Wednesday, September 19, 2007

Worried and Reassured on NATO

Keeping the trans-Atlantic relationship strong and healthy is a key foreign policy priority for the Czech republic. However, I fear that in recent years a certain degree of erasing of the landmarks has been taking place.

In the past, NATO had very clear and defined geographic and mission limits. It performed a more limited number of tasks than perhaps some people felt it should--but it completed them well. There was also an implicit bargain: NATO membership did not commit a state to absolute and total support of all U.S. policy priorities, but at the same time there was to be genuine burden-sharing in ensuring protection and stability for what remains a key region of the world.

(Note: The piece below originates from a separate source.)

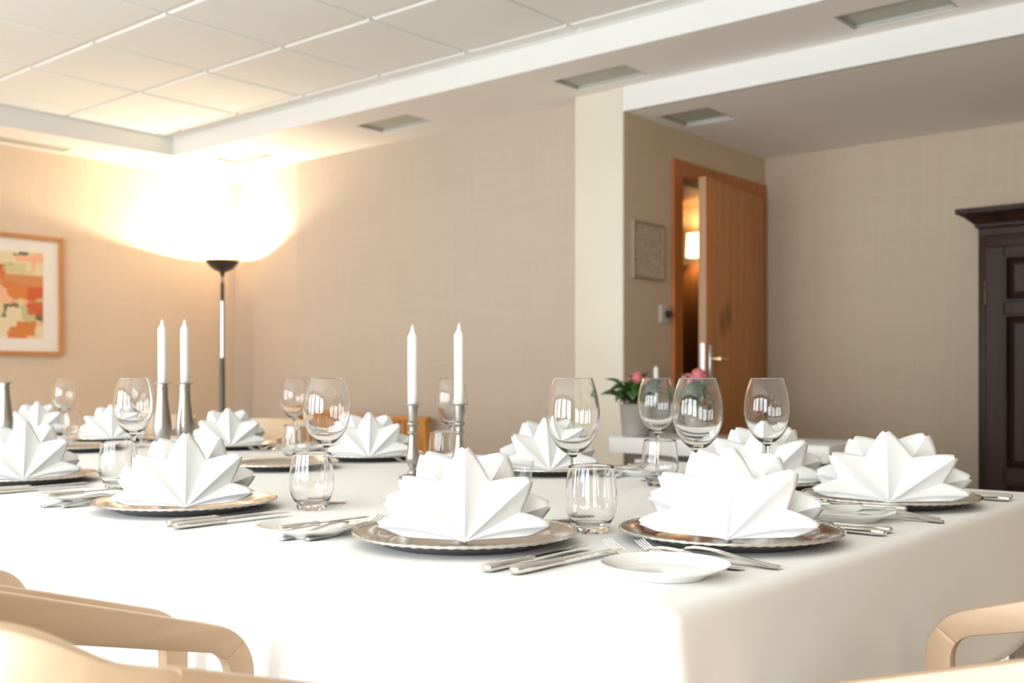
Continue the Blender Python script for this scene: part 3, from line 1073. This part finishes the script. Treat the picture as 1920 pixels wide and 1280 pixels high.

So growing U.S. involvement, say, in Vietnam during the 1960s did not cause alliance members to conclude that sooner or later they would be drawn into that conflict.

That understanding has been eroding in recent years. The expansion of NATO's area of operations to include more of the greater Middle East; the addition of new peace and stabilization missions; even a view of NATO not as a collective security organization but as the armed face of the world's democracies--have all made it harder for everyone to determine when NATO obligations are or are not being met.

So take the question of Iran. Is the threat that is said to be posed to the world by Iran's move to acquire the capabilities that would facilitate a nuclear break-out something that NATO as the alliance should be concerned about? If so, should policy be set by the alliance as a whole, with the U.S. certainly as primus inter pares, but not able to insist on a specific course of action largely opposed by other members?

I see the seeds of dual frustration--an American complaint that other NATO states are shirking the burden of the alliance; other states complaining that the U.S. takes the attitude of "when the avalanche has started, it is too late for the pebbles to vote" in terms of how it approaches consultations with its partners.

These are just some first impressions. I might also note that the missile defense issue (basing radars in the Czech republic) is the front and center issue. I'll try to devote a more substantial post to the ongoing debates.